Marjory's parents married in the mid-1910's. The family was active in maintaining and beautifying downtown Kansas City and held a prominent place in civic and social affairs. They were members of Congregation B’nai Jehudah, oldest synagogue in the Kansas City area. Marjory had one sister, Nancy, who died in infancy in 1922, and an older half-brother, Alfred P. Rothschild, Jr, who died in 1954.

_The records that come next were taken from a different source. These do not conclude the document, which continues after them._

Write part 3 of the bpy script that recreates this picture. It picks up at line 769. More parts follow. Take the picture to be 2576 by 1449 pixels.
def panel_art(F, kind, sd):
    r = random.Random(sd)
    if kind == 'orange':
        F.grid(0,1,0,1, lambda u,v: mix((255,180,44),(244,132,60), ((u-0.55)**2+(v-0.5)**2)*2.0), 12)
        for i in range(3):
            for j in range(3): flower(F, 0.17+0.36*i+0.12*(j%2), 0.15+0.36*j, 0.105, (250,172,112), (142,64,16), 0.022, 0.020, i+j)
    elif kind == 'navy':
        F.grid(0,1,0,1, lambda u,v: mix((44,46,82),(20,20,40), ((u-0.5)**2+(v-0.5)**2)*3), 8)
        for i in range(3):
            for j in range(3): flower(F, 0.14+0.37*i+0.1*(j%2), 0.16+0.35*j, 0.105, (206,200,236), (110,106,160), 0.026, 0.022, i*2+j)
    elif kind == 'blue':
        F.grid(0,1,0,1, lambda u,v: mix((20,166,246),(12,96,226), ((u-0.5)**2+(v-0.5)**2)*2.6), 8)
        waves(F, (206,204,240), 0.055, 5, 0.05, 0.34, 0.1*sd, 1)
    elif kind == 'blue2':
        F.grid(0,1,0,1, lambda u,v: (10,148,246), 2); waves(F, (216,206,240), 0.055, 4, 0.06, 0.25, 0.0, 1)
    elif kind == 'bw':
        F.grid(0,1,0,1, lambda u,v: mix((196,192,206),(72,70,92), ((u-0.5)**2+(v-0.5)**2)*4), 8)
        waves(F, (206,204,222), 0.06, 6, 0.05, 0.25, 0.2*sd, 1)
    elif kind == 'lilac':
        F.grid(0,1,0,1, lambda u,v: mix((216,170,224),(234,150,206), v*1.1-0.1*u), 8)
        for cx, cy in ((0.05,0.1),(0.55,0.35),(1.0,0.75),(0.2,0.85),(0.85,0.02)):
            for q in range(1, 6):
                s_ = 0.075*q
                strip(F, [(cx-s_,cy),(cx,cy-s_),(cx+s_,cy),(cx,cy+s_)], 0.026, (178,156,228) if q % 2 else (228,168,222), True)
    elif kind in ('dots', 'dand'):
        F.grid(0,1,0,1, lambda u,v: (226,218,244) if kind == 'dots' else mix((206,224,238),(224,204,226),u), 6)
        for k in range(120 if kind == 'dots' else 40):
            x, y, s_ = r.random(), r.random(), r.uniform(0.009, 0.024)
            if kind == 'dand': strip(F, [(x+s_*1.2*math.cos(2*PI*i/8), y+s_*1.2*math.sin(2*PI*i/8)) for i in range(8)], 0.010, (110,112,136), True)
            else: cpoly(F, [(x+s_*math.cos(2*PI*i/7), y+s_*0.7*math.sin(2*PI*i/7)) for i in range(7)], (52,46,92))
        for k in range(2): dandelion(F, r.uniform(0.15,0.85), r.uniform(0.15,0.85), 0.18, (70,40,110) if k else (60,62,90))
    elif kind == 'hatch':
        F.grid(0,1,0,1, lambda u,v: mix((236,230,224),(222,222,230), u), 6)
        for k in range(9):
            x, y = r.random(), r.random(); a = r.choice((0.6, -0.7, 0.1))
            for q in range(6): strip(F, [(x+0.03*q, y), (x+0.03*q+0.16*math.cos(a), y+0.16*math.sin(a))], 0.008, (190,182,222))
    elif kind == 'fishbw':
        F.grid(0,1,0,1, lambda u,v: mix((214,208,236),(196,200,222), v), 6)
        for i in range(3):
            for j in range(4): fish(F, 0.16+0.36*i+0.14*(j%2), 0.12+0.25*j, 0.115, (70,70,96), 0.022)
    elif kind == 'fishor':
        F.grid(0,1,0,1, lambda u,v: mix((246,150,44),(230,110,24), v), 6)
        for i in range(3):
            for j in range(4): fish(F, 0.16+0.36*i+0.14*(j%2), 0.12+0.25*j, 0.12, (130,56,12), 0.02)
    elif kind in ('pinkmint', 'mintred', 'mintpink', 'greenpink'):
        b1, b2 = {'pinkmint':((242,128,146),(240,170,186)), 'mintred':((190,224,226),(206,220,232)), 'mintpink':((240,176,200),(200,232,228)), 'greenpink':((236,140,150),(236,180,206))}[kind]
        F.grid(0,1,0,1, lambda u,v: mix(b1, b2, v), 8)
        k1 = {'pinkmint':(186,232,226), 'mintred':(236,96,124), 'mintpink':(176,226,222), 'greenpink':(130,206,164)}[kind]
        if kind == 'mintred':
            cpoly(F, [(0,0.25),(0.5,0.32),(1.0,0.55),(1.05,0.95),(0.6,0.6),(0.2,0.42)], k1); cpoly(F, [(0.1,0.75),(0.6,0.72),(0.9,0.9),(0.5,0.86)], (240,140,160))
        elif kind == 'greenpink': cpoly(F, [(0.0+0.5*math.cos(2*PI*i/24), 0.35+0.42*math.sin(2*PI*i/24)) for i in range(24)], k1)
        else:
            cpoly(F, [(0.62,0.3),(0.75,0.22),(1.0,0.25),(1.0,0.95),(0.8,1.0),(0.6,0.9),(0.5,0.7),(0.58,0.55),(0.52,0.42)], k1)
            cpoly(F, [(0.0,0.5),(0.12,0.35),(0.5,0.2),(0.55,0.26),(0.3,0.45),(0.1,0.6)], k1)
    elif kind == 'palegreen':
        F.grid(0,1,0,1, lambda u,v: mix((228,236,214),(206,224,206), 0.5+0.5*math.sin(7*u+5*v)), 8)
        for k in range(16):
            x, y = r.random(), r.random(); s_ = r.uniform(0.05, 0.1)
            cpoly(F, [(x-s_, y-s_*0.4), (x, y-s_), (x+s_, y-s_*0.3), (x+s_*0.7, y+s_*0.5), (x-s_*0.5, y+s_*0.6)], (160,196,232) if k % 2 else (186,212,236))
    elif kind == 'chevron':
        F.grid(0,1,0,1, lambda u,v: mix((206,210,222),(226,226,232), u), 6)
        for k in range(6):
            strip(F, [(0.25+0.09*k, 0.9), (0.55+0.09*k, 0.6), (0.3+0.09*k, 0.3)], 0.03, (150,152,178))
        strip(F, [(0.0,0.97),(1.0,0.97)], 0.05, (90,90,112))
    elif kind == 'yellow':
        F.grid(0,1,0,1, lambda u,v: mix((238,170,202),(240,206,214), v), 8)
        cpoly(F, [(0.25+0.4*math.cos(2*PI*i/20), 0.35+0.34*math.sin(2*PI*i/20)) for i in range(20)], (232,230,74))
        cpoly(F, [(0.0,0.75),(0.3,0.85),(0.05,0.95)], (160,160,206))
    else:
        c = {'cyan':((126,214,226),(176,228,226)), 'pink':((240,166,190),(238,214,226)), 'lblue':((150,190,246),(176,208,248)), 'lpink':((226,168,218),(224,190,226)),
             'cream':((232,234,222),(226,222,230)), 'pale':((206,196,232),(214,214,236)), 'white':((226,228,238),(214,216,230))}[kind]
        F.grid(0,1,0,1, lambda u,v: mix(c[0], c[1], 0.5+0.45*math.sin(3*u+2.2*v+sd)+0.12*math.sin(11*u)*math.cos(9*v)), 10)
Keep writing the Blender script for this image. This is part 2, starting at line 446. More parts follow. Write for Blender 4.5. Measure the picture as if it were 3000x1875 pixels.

Marjory attended the Sunset Hill School in Kansas City, graduating in 1935, and Mills College, graduating in 1939. In January 1941 at Oakwood country club Marjory married Harry A. Freiberg, Jr. of Cincinnati, Ohio. The bridal dinner, wedding and the couple’s planned honeymoon to Guatemala and British Honduras were detailed by Kansas City and Cincinnati papers. They lived in Cincinnati and New Orleans and had two children, a son, still living at this writing, and a daughter, Jill Freiberg Kemp, who died in February 1981. The couple divorced in 1957, after which Marjory lived for a time in California and then in New York city, where for the later years of her life she lived at 185 E 85th street, Apt 7e.
I didn’t know the Rothschilds, but I enjoyed trips with my grandparents to Rothschild's in downtown Kansas City and later on the Country Club Plaza. Their stores hummed with elegant efficiency. My grandfather told me that when Alfred P. Rothschild rebuilt the downtown flagship store in the 1920s he had it designed in two sections so that it could be erected in sequence, without closing the store.
Thanks, Rothschilds, and rest in peace.